Good at voice calls, but still some grumbles

Half of the total microphones are called upon for voice call duty, slightly more recessed into the casing for physical protection from wind noise, along with working with the new processors to better isolate speech from background hubbub. It's actually one of the areas where I — and the people I was calling — noticed a bigger improvement.

There's multipoint Bluetooth support as well, allowing you to simultaneously connect the headphones to two devices: a phone and a laptop, say. You can flip between them with a button tap, but they'll automatically switch to your phone if there's an incoming call. The downside is that you can't have multipoint and LDAC active at once.

That's not the only grumble. Getting going with iOS and macOS devices is more of a headache than it is with Android and Windows, where the WH-1000XM5 support Google's Fast Pair and Microsoft's Swift Pair systems; Sony is limited in just what it can do to overcome Apple's lumpy process for Bluetooth pairing of third-party accessories, of course. There's still no water resistance, either.

Frequent flyers may be frustated

My biggest issue with the WH-1000XM5 is likely to be one shared by other frequent-flyers. Sony's aesthetic change looks slick, but it removes the hinges that allow the 1000XM4's to collapse down into a relatively compact bundle. Instead, the new design sees the ear cups rotate so that the headphones are flatter overall, but the solid headband won't allow them to pivot in.

It means that, though individually the band and ear cups themselves are a little smaller than those on the old headphones, collectively they just don't fold down as much. That's not just a scale issue but one of avoiding damage: when the WH-1000XM4 are folded, I've felt pretty confident dropping them into my backpack without their case. The headband gives the inner ear cups some protection.

That's not something I feel confident doing with the WH-1000XM5, however, since there's nothing in the way of puncturing the inner ear cup fabric (and potentially damaging the drivers inside). Sony's case is a fairly sizable thing, too — flatter than before, but also longer — and though I like the new, magnetically-covered accessory pocket tucked in the middle, the end result still feels needlessly large in my bag.

Battery life is excellent

At least battery life holds up.

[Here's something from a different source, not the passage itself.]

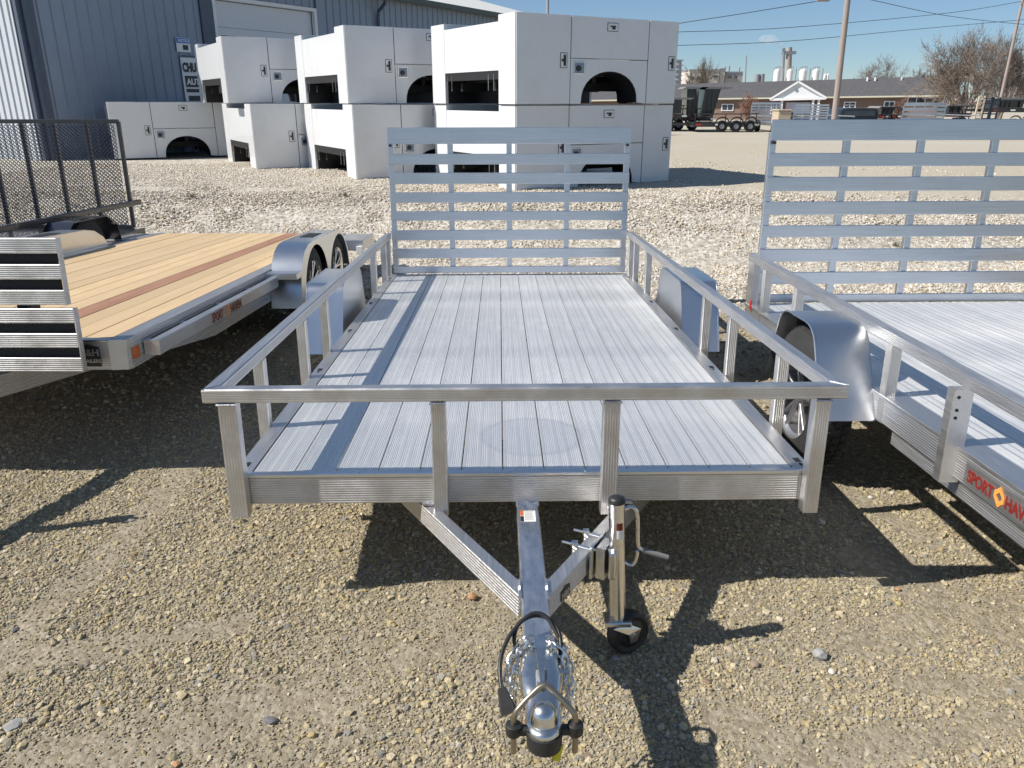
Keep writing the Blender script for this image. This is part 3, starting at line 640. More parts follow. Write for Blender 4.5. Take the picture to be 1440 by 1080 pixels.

Sony quotes up to 30 hours with ANC switched on, or 40 hours with it off. Three minutes plugged into a USB-PD charger — which Sony doesn't include — is enough for up to three hours of playback. One of the things I've loved about previous generations of Sony's headphones has been the ability to do lengthy back-to-back trips without really needing to worry about running out of charge along the way, and the WH-1000XM5 don't change that.

As before, a sensor in the ear cups automatically pauses music playback when you take the headphones off, and resumes it when you put them back on again. It's one of those features you miss when you use headphones that don't include it.

Sony WH-1000XM5 Verdict

Interestingly, the WH-1000XM5 join, rather than replace, the 1000XM4's. The former go on sale at $399.99; the latter remain on shelves for $50 less than that, though fairly regular promotions mean you can usually find them cheaper still.

As for which you should buy, that's not the clear answer you might expect. Yes, Sony's newest headphones have slightly better ANC performance, but the audio changes will definitely come down to personal taste and the styles of music you listen to the most. The updated design, meanwhile, feels sleek and sturdy, but can't match that of the old version for travel convenience. And both persist with the annoying Sony foibles, like no USB-C audio and no waterproofing.

Anyone thinking about upgrading from the fourth-generation can probably sit tight until generation six arrives, while Apple's AirPods Max still have the edge in premium feel (even if they're considerably heavier and more expensive in the process). Road warriors looking for the tidiest bag might want to stick with the old WH-1000XM4 for their compact folding, but if active noise cancellation is — understandably — your primary concern, then the Sony WH-1000XM5 have the edge.